The boy, who weighed six pounds and nine ounces, was surprisingly well according to doctors, despite his turbulent arrival.

"He was healthy, his vital signs were OK," nurse Kate Calvo said.

Nurses who tended to the baby said he was healthy and had been turned over to social welfare officers assigned at the Ninoy Aquino International Airport.

In Dubai, Gulf Air said it had launched an internal inquiry into the incident.

"Our main priority is the welfare of the mother and baby," the airline said in an emailed response to questions. "We are currently working with the local authorities in the Philippines to help them locate his mother as soon as possible."

Criminal

Police have said that the woman could be charged with a criminal offence if she is found, while radio stations in Manila have been swamped with offers to adopt the boy.

The story evoked pity and outrage around the world as Philippine authorities worked yesterday to identify the mother.
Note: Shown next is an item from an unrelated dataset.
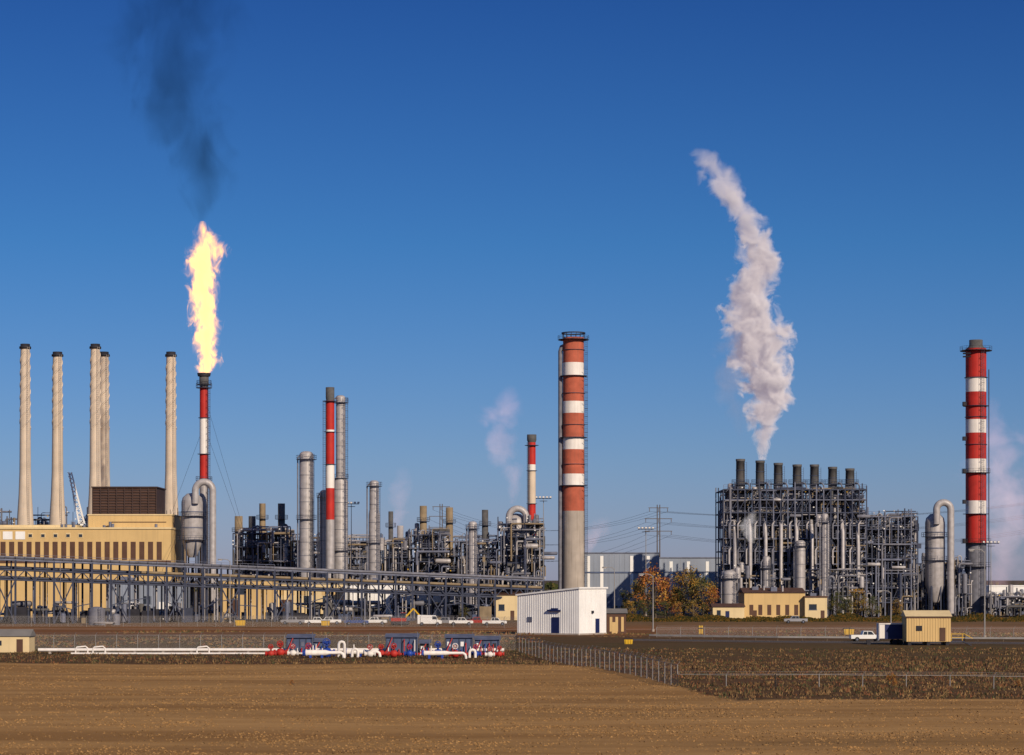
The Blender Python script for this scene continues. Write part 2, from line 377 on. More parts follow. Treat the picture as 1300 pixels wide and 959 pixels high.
def clutter(p,v,x0,x1,y0,y1,z0,z1,n,nv,rng=R):
    ms=[alum,alum,alumd,alumd,galvl,galvl,galv,heat,ochre]
    for i in range(n):
        mt=rng.choice(ms); r=rng.choice([.08,.1,.14,.14,.2,.2,.28,.38]); y=rng.uniform(y0-1,y1); x=rng.uniform(x0,x1); z=rng.uniform(z0,z1)
        L=rng.uniform(3,14); hgt=rng.uniform(2,12)
        if rng.random()<.5:
            xe=min(x1,x+L); p.tube([(x,y,max(.5,z-hgt)),(x,y,z-.5),(x+.15,y,z-.12),(x+.5,y,z),(xe,y,z)],r,mt,6)
        elif rng.random()<.7:
            p.tube([(x,y,max(.3,z-hgt)),(x,y,z)],r,mt,6)
        else:
            c=.4+r; p.tube([(x-c,y,max(.3,z-hgt))]+[(x-c*math.cos(a),y,z+c*math.sin(a)) for a in [math.pi*j/6 for j in range(7)]]+[(x+c,y,max(.3,z-hgt*.6))],r,mt,6)
    for i in range(nv):
        x=rng.uniform(x0,x1);y=rng.uniform(y0-1,y1);z=rng.uniform(z0,z1-3)
        q=rng.random()
        if q<.4: v.vessel(x,y,z,z+rng.uniform(2,6),rng.uniform(.35,.9),rng.choice([alum,alumd,alumd]),12)
        elif q<.65: v.hvessel(x,x+rng.uniform(2,5),y,z,rng.uniform(.35,.75),rng.choice([alum,alumd,galvl]),12)
        else: a=rng.uniform(.6,2.0); v.box(x,x+a,y,y+a,z,z+rng.uniform(.6,2.2),rng.choice([galv,heat,alumd,galvl,ochre,slateblue,tan]))
    for i in range(n//4): # small fittings and light fixtures
        x=rng.uniform(x0,x1);y=rng.uniform(y0-1,y0+2);z=rng.uniform(z0,z1); v.box(x,x+.35,y,y+.3,z,z+.3,rng.choice([whiteb,alum,alum,yellow if rng.random()<.3 else galvl]))
st=M();p=M();v=M();fx0,fx1=X(916,650),X(1096,650)
frame(st,fx0,fx1,644,668,[4,7.5,11,14.5,18,21.5,25,28.5,32,34.8],20,3,.3,.4,.75)
frame(st,fx1,X(1162,650),646,668,[4,8,12,16,20,24,27.5],8,3,.3,.45,.75)
v.box(fx0+2,fx1-1,654,664,9,27,heat)
clutter(p,v,fx0,fx1,645,660,4,35.5,750,150)
clutter(p,v,fx1,X(1162,650),646,664,3,29,300,60)
clutter(p,v,fx0,fx1,640,645,2,14,170,40)
for i in range(16):
    x=fx0+1.5+i*2.35
    for zz in(12,19,26): p.tube([(x,643.5,zz-4.5),(x,643.5,zz-.7),(x+.35,643.5,zz),(x+1.0,645,zz+.2)],.26,alum if (i+int(zz))%2 else alumd,8)
for i in range(9):
    x=fx0+3+i*4.2; p.tube([(x,643,1),(x,643,R.uniform(14,26)),(x,645,R.uniform(26,27))],.5,alum,10)
hs=M()
for px,e in((940,583),(965,585),(988,588),(1012,590),(1034,590),(1057,593),(1079,595)):
    x=X(px,655); hs.rev(x,655,[(1.25,25),(1.25,Z(615,655)),(1.2,Z(e,655)),(1.3,Z(e,655)),(1.3,Z(e,655)-.6)],heat,20)
    hs.rev(x,655,[(1.1,Z(e,655)-3),(1.1,Z(e,655)-.1)],dark,16)
    hs.rev(x,655,[(2.2,24),(2.2,29),(1.25,32)],heat,16)
    hs.ring(x,655,Z(615,655),1.25,2.4,galv); hs.ladder(x+1.3,653.6,30,Z(e+4,655),galv,False)
    for zz in (3,6): hs.rev(x,655,[(1.27,Z(e,655)-zz),(1.33,Z(e,655)-zz-.1),(1.27,Z(e,655)-zz-.2)],galv,16)
    p.tube([(x+2.2,652,26),(x+2.2,652,36),(x+1.8,652,36.8),(x+1.2,653,37)],.2,alumd,8)
finish('reformer_furnace_unit',(fx0,650,0),{'steel_frame':st,'pipework':p,'vessels':v,'heater_stacks':hs})

st=M();p=M();v=M();hs=M()
for a,b,top in((300,372,678),(372,470,688),(484,520,690),(520,572,680),(572,632,688),(632,690,666)):
    d=690; x0,x1=X(a,d),X(b,d); zt=Z(top,d); n=int(zt/3.6)
    frame(st,x0,x1,682,704,[zt*(i+1)/n for i in range(n)],max(2,int((x1-x0)/2.5)),3,.3,.4,.65)
    clutter(p,v,x0,x1,680,700,2,zt+2.0,int((x1-x0)*14),int((x1-x0)*2.5))
    v.box(x0+1,x1-1,694,702,3,zt*.7,heat)
for px,e,b,w,mt in((305,656,735,10,ochre),(322,656,735,9,heat),(335,640,700,8,ochre),(359,640,700,9,heat),(497,650,705,6,heat),(538,643,690,9,ochre),(571,645,690,9,ochre),(616,648,690,8,heat),(509,668,720,8,alum)):
    d=692;x=X(px,d);r=w*d/F/2; hs.rev(x,d-4,[(r,3),(r,Z(e,d)),(r*.8,Z(e,d)),(r*.8,Z(e,d)-2)],mt,16); hs.ring(x,d-4,Z(e+20,d),r,r+.8,galv)
finish('process_unit',(X(480,690),690,0),{'steel_frame':st,'pipework':p,'vessels':v,'heater_stacks':hs})

st=M();p=M();v=M()
for a,b,top,d in((1160,1228,716,670),(1252,1330,758,650),(1208,1232,712,655)):
    x0,x1=X(a,d),X(b,d); zt=Z(top,d); n=max(2,int(zt/4)); frame(st,x0,x1,d,d+14,[zt*(i+1)/n for i in range(n)],max(2,int((x1-x0)/2.8)),2,.3,.4,.4)
    clutter(p,v,x0,x1,d-2,d+10,1,zt+1,int((x1-x0)*10),int((x1-x0)*1.8))
finish('pump_unit',(X(1230,660),660,0),{'steel_frame':st,'pipework':p,'vessels':v})
st=M();p=M();v=M(); x0,x1=X(-40,730),X(112,730)
frame(st,x0,x1,730,745,[6,12,18,24,27],14,2,.35,.4,.5); clutter(p,v,x0,x1,729,742,15,33,140,30)
finish('process_unit',(X(30,730),730,0),{'steel_frame':st,'pipework':p,'vessels':v})
c=M(); a=Vector((X(104,720),720,Z(665,720)));b=Vector((X(89,720),720,Z(600,720)))
for dx,dy in((-.8,-.6),(.8,-.6),(.8,.6),(-.8,.6)): c.beam(a+Vector((dx,dy,0)),b+Vector((dx*.5,dy*.5,0)),.26,whiteb)
for i in range(12):
    p0=a.lerp(b,i/12);p1=a.lerp(b,(i+1)/12); c.beam(p0+Vector((-.7,-.5,0)),p1+Vector((.7,-.5,0)),.18,whiteb); c.beam(p0+Vector((.7,-.5,0)),p1+Vector((-.7,-.5,0)),.18,whiteb)
c.beam(b,b+Vector((1.4,0,-12)),.08,dark); cb=M(); cb.box(a.x-2,a.x+3,718,722,1,4,yellow); cb.box(a.x-3,a.x+3.5,717,723,0,1,dark); c.beam((a.x,720,3.5),a,1.0,whiteb)
finish('lattice_boom_crane',(a.x,720,0),{'boom':c,'base':cb})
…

Airport officials collected money to buy the baby clothes and milk, and as he fed from a bottle, the baby cried softly, Ms Calvo said.

Airport workers also gave him another basic need -- a name. They called him George Francis after Gulf Air's code name GF.

Airport police said they were trying to locate one female passenger whose seat near the plane's toilet was stained with blood. Officials got her name from the plane's manifest and it appeared to be Filipino.

Gulf Air said it had launched an internal inquiry into the incident. The airline provides a service throughout the Middle East region.

Gulf Air spokeswoman Katherine Kaczynska said that no one on the plane had reported anything unusual during the flight.

Doctors who attended to the baby said he looked Filipino, fuelling speculation in the local media that the boy's mother could be a domestic worker in the Middle East. About one in 10 Filipinos works abroad, many as maids and labourers in the Middle East, to escape crushing poverty and unemployment at home.

"If she's a migrant worker, this speaks of the ordeal our overseas workers go through," social welfare secretary Corazon Soliman said.

But Manila Airport manager Jose Angel Honrado said it was too early to draw conclusions since investigators had not yet identified the mother.

Ms Soliman said the baby would be turned over to the mother's relatives -- if they could be found -- or put up for adoption.

The government would make sure the baby would get "the very best care" wherever he ended up, she said.